Medium-Term (2028 to 2033)

HNDL risk increases as CRQC progress accelerates. Public keys already on-chain are archived. Participants with large cold-key holdings should monitor Bittensor's protocol roadmap closely and consider on-chain key rotation if and when the protocol enables PQC key types.

Long-Term (Post-2033)

Absent a Bittensor protocol migration, any wallet whose public key is on-chain faces material quantum risk. Validators and miners running hotkeys with continuous signing activity have the highest exposure surface area.

Mitigation Options Available Today

Without a protocol-level PQC migration, options are limited but not zero:

• Minimise cold-key exposure. Keep cold-key signing to a minimum. Each outbound transaction publishes the public key.
• Use fresh addresses for receipts. Receiving TAO to a never-broadcast address delays public key exposure, though this is difficult to maintain in practice for active participants.
• Monitor protocol upgrade announcements. Substrate and Polkadot PQC research channels are the leading indicator of when native migration tooling will be available.
• Diversify custody. Maintaining a portion of holdings in wallets with purpose-built post-quantum infrastructure reduces concentrated quantum-exposure risk in the interim period.

---

Conclusion

Targon (SN4) is not quantum safe. It inherits SR25519 signatures from the Bittensor/Substrate stack, and SR25519, like all elliptic-curve schemes, is fully vulnerable to Shor's algorithm on a sufficiently powerful quantum computer. There is no published migration roadmap at either the subnet or the core protocol level. Active participants face compounding exposure through routine hotkey signing operations that permanently publish public keys on-chain.

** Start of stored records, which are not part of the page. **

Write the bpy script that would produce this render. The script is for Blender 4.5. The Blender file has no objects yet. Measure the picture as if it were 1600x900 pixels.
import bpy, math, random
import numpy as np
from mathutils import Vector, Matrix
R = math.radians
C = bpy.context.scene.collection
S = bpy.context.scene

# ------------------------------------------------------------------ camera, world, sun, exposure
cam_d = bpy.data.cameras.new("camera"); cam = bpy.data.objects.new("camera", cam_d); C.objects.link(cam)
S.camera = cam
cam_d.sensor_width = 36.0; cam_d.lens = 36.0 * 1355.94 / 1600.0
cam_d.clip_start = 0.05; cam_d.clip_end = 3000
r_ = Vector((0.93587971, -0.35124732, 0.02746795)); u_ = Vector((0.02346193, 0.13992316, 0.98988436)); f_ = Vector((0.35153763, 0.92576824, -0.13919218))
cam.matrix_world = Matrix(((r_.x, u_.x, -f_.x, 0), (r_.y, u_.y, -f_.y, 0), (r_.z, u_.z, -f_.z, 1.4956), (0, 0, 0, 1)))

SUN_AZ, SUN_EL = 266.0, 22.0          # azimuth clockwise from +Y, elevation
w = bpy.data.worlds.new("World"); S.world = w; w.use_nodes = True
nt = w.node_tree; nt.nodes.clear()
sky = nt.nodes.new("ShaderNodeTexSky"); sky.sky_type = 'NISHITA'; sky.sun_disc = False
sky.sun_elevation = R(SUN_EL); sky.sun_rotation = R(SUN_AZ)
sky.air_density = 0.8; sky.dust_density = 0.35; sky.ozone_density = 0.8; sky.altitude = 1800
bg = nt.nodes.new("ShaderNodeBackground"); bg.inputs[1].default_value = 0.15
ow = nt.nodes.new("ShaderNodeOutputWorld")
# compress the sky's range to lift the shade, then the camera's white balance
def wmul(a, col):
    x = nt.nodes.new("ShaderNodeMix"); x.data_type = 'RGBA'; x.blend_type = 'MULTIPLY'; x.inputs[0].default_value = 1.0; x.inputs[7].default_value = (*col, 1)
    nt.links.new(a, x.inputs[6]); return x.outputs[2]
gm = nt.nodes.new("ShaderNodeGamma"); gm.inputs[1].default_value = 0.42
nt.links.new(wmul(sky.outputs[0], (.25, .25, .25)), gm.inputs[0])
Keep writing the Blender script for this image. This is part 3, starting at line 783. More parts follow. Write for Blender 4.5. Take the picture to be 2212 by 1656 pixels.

The risk is not immediate. But the combination of HNDL attack vectors, long blockchain migration timelines, and rapidly advancing quantum hardware means the window for proactive preparation is shorter than most crypto participants assume. Watching the NIST PQC standard adoption curve within Substrate and Polkadot governance is the most actionable near-term step for anyone with significant TAO or subnet exposure.